Committee member, Senator Bukola Saraki, whose motion triggered the Senate probe asked Oniwon to tell senators “the average capacity utilization of the refineries.”Oniwon replied:” I’ll get back to you on that.” This did not go down well with Saraki who pressed on with more questions. He asked again: “What amount of PMS would the refineries give us for the months of October, November and December?”

Again, Oniwon replied: “ At 60 percent, we’ll produce 13 million litres.” An angry Senator Saraki repeated his question and demanded details and documents on the amount of crude refined for those months to which Oniwon replied: “I didn’t come with the figures but I can submit them later.”

The panel also discovered a good number of the marketers did not meet the conditions for pre-qualifications to benefit from the subsidies adding that they are most times in the habit of making false claims; “leading to drain in the nation’s oil and gas industry”.

According to Abe, prospective marketers were required to own tank farms (petrol deports) of not less than 5000 metric tonnes, and should be registered with the Corporate Affairs Commission (CAC) as oil companies.

“Yet it was discovered that while only 11 marketers own storage facilities, the rest were “throughput” (sharing depots with filling stations) and some were registered construction companies,” he said.

Nonetheless, the Group Managing Director of the NNPC, Austin Oniwon told the panel that whereas a locally refined barrel of petrol costs $5, with a subsidy of N11.85 per barrel, the independent marketers were being subsidized with N77 per litre of N138.71, amounting to N12, 243 per barrel.

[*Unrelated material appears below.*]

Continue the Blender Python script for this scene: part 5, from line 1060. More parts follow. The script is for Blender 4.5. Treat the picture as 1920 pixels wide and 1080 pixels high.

While adjourning sitting to Monday December 12, Senator Abe directed Oniwon to produce total amounts expended on turn around maintenance from 1999 to date, total dividends accruing to NNPC from the Joint Venture Companies, names of accused marketers, investigations conducted, results and subsequent punishments to defaulters at the next sitting.